[Data lines]
· · · · ·

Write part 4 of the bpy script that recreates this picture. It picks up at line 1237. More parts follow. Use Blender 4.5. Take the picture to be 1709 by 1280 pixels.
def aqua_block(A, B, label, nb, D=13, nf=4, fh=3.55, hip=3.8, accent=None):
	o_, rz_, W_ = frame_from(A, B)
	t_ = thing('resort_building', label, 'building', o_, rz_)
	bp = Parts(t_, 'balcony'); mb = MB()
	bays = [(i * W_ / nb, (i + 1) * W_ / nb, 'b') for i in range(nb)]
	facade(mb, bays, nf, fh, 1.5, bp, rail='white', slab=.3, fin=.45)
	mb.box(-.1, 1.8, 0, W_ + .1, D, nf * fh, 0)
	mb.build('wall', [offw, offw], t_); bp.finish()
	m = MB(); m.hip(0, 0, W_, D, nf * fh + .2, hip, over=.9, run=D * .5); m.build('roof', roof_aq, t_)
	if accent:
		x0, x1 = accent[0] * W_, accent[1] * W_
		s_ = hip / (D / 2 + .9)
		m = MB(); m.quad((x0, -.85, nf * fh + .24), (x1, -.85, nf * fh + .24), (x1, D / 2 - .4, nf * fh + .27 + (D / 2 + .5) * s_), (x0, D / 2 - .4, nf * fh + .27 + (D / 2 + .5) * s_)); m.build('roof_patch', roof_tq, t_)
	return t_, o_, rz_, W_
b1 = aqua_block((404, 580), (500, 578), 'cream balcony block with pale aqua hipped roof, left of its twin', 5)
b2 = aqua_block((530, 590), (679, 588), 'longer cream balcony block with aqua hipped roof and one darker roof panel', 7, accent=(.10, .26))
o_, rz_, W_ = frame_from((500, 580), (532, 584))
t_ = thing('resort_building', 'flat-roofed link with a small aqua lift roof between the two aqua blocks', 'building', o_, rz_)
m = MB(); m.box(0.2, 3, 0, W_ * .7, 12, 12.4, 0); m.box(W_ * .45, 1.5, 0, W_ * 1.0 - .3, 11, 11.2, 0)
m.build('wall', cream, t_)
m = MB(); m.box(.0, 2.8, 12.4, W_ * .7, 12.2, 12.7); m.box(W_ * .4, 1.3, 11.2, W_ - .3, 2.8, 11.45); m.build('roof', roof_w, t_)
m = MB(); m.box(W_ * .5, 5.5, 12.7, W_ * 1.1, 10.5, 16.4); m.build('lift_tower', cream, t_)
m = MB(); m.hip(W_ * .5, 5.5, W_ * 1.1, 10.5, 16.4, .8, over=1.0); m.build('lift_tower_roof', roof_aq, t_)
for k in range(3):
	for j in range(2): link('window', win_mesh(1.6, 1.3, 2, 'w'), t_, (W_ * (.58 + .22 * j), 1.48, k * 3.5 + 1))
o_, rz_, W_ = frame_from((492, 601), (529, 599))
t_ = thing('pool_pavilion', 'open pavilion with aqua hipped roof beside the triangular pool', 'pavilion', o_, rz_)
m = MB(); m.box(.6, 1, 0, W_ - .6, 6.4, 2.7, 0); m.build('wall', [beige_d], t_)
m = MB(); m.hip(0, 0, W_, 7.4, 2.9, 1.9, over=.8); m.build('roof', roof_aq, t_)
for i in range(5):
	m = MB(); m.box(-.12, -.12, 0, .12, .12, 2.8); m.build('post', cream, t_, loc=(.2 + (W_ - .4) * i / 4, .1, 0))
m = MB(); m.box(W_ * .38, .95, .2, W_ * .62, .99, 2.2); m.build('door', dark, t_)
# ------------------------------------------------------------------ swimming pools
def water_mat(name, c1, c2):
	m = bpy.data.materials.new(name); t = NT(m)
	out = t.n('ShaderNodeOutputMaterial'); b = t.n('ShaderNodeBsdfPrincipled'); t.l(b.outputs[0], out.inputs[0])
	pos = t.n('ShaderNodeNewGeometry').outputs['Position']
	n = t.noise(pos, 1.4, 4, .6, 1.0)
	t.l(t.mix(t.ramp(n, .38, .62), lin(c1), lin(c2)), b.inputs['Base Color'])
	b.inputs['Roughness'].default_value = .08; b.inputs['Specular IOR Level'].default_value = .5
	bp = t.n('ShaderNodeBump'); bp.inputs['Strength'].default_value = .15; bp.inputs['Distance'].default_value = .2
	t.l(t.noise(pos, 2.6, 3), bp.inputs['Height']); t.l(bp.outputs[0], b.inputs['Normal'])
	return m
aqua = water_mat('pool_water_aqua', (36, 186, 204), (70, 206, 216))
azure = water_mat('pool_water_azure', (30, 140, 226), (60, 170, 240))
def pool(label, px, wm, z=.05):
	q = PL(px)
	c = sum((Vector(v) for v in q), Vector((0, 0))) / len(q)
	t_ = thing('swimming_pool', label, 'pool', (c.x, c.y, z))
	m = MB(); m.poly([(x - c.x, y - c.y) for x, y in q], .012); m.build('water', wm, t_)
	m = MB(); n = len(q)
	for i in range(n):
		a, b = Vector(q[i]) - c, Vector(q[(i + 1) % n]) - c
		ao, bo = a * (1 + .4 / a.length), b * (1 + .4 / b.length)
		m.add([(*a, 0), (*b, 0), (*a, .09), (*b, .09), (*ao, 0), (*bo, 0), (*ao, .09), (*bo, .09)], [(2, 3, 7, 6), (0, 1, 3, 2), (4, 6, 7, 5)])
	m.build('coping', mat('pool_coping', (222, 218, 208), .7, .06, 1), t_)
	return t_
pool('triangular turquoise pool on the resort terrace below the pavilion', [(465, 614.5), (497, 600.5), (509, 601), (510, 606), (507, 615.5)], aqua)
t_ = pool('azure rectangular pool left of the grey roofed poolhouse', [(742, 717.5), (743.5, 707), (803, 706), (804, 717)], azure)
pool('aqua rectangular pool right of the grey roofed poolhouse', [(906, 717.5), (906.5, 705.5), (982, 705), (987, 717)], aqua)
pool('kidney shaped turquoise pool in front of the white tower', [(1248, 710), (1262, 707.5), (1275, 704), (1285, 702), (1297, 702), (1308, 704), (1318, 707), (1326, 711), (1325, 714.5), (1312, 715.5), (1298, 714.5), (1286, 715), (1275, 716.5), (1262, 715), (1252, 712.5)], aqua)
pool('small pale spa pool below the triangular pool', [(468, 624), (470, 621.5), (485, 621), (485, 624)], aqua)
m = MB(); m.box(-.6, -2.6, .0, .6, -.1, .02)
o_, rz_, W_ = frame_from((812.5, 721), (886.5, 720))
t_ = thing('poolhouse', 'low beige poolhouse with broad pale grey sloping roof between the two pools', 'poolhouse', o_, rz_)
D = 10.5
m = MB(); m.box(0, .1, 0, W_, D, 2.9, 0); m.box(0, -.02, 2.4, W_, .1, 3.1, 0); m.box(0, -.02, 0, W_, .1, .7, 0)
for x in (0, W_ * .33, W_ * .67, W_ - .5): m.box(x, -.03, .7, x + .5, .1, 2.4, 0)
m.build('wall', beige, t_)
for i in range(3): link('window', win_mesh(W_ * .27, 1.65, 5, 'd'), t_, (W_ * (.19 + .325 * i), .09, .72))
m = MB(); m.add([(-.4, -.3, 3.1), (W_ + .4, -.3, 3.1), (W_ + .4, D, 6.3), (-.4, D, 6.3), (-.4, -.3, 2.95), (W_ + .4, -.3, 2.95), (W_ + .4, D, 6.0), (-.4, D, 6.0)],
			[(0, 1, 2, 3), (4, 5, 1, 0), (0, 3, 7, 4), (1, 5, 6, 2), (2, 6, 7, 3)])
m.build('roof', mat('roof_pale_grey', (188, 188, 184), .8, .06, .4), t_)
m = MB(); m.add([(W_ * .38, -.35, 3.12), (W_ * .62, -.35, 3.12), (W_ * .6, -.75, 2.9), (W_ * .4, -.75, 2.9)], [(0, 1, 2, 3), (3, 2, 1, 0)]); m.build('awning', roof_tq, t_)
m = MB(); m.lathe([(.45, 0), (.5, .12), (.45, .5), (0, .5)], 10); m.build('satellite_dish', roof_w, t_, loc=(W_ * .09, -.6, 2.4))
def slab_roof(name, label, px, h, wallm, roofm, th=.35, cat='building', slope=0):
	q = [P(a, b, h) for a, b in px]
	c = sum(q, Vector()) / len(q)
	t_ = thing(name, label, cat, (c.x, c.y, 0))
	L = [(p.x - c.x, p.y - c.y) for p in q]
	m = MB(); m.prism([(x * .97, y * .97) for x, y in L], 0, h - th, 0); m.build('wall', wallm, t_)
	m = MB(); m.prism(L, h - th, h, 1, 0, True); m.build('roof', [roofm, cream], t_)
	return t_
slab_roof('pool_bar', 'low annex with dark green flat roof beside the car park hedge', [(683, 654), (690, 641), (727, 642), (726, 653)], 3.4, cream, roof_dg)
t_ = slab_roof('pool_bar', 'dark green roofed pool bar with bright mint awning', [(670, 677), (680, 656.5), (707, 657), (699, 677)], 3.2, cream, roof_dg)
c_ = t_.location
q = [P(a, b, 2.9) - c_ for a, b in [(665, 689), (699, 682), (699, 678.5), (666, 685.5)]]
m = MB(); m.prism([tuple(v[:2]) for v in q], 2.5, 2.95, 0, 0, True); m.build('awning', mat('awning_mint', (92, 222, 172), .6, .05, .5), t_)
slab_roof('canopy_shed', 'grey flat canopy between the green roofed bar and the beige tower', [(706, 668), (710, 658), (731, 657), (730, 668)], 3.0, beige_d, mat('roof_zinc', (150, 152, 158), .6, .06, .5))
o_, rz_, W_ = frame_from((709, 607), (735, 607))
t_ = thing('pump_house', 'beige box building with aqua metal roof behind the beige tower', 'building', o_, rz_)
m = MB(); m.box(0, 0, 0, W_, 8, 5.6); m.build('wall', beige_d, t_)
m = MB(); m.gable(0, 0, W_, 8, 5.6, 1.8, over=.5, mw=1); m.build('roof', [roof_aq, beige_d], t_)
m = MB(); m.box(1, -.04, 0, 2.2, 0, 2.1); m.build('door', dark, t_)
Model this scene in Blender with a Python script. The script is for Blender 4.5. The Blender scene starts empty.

· · · · ·

[Task details]
Find every line that holds "script" and copy it.

[Result for this exercise]
Write part 4 of the bpy script that recreates this picture. It picks up at line 1237. More parts follow. Use Blender 4.5. Take the picture to be 1709 by 1280 pixels.
Model this scene in Blender with a Python script. The script is for Blender 4.5. The Blender scene starts empty.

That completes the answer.